Scores of protesters gathered in Whitehall on Tuesday calling on Rachel Reeves to reverse proposed cuts to welfare and implement a wealth tax on the super-rich instead.
Featuring speeches by economist Gary Stevenson, Green MP for Bristol Central Carla Denyer, Lord Prem Sikka and others, the War on Wealth rally at 1 Horseguards Road took aim at the Chancellor’s Spring Statement.
On top of last week’s announcement of approximately £5billion in benefit cuts, the Statement confirmed tougher eligibility criteria for various welfare and disability benefits would be implemented, alongside increases in defence spending financed by cutting overseas aid.
Advertising the protest, War on Want stated: “Inequality is soaring, the climate is collapsing, and public services are at breaking point.
“We need huge public investment to tackle these problems – but the UK government claims that there’s not enough money – instead cutting spending on aid, action on climate, and public services.
“Meanwhile, the extreme wealth of the super-rich is surging and going largely untaxed.”
War on Want hosted various speakers at the event, including representatives from Tax Justice UK, Patriotic Millionaires and Greenpeace.
Stevenson, author of the Sunday Times Best-Seller The Trading Game, also spoke, urging supporters to build a cross-party consensus for rebalancing the tax system to target assets rather than incomes.
Stevenson said: “We need to build this, and build this, and build this.
“Because this is the issue that unites this country and not just this country, that unites all people over the world that are being squeezed out of a quality of life that their parents and grandparents had.”
Tax Justice UK, an affiliate organisation to the demonstration, released a report last week proposing ten key reforms on taxing capital and wealth which it said could raise the Treasury £60billion per year.
The group’s campaign manager James Atkinson said: “We’re talking about cracking down on multinationals offshoring their profits to avoid paying tax, and there’s other things the government can be doing such as cracking down on tax abuse in the overseas territories.”
Atkinson said more had to be done beyond the government’s plans to increase capital gains and inheritance tax to target individual wealth and increase financial transparency in order for the UK to prosper in an uncertain geopolitical context.
He said: “If you took the average wealth of the top ten people in the Sunday Times Rich List in 2024, you would have to earn £3,600 an hour, every hour, of every day, for 665 years to get that average wealth, that £21billion is the average wealth of those top ten.”
The Equality Trust’s co-executive director Priya Sahni-Nicholas was in attendance at the rally too.
For the 2022-23 tax year, The Equality Trust reported the poorest 10% of British households paid 48% of their income in tax.

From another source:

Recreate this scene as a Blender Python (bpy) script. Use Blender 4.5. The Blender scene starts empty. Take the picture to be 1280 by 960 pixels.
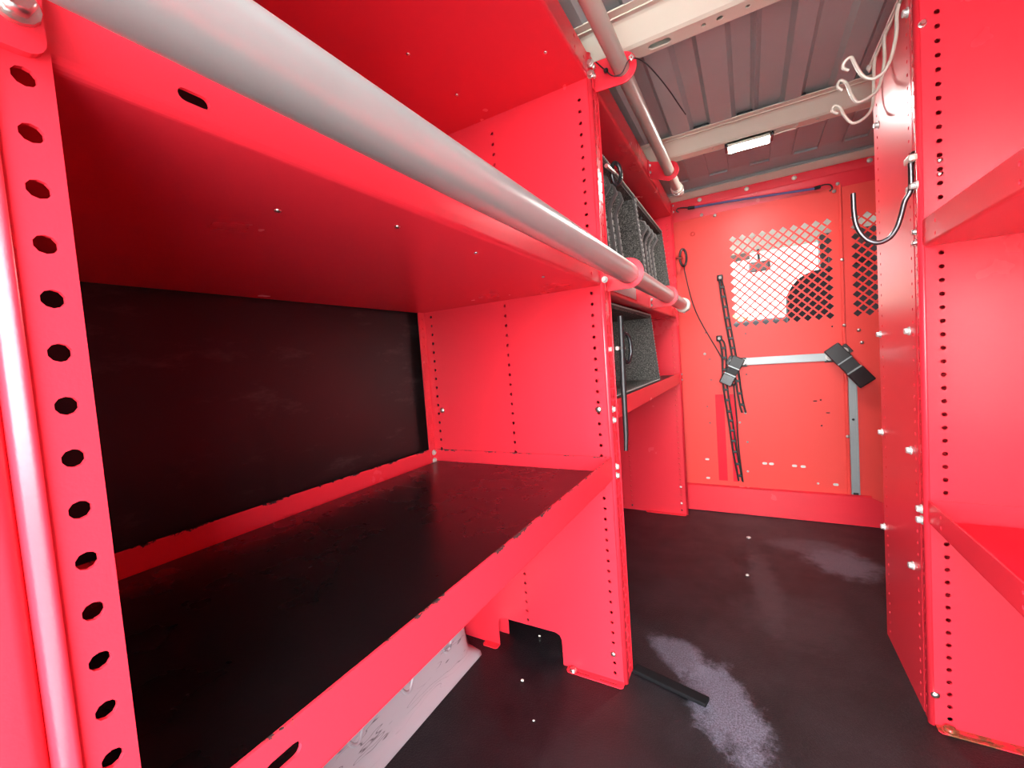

In contrast, the wealthiest 10% of households paid just 39% overall, with poorer households paying proportionally more for council tax and VAT.
Sahni-Nicholas said: “Our mission is for everyone to have a good life, and clearly with the concentrations of income, wealth, and power in the hands of a few, that’s just simply not possible.”
Conerns expressed over the chancellor’s Spring Statement included the freezing, in cash terms all new health-based Universal Credit claimants until 2030 and incapacity benefits at £97 per week from April 2026, tightened eligibility criteria personal independence payments (PIP) from next year, and making anyone under 22 ineligbile for the incapacity benefit top-up of universal credit.
Others were concern the defence spending increase to 2.36% of UK’s gross income will be financed by cutting overseas aid from 0.5% to 0.3% of gross income.
In response to the policies announced in the Spring Statement, War on Want’s senior ecominic justice campaigner Nuri Syed Corser claimed the chancellor had missed an opportunity to offer serious solutions.
Syed Corser said: “She could have promised huge investment to tackle the climate crisis, more money to restore our austerity-ravaged public services, and taxes on the super-rich that would raise revenue and address inequality.
“Instead, chancellor Rachel Reeves slashed public spending, by gutting the welfare and international aid budgets to boost military spending.
“This decision is appalling – it will harm the most vulnerable and allow the super-rich to keep amassing huge amounts of wealth.”
The Treasury Department was approached for comment.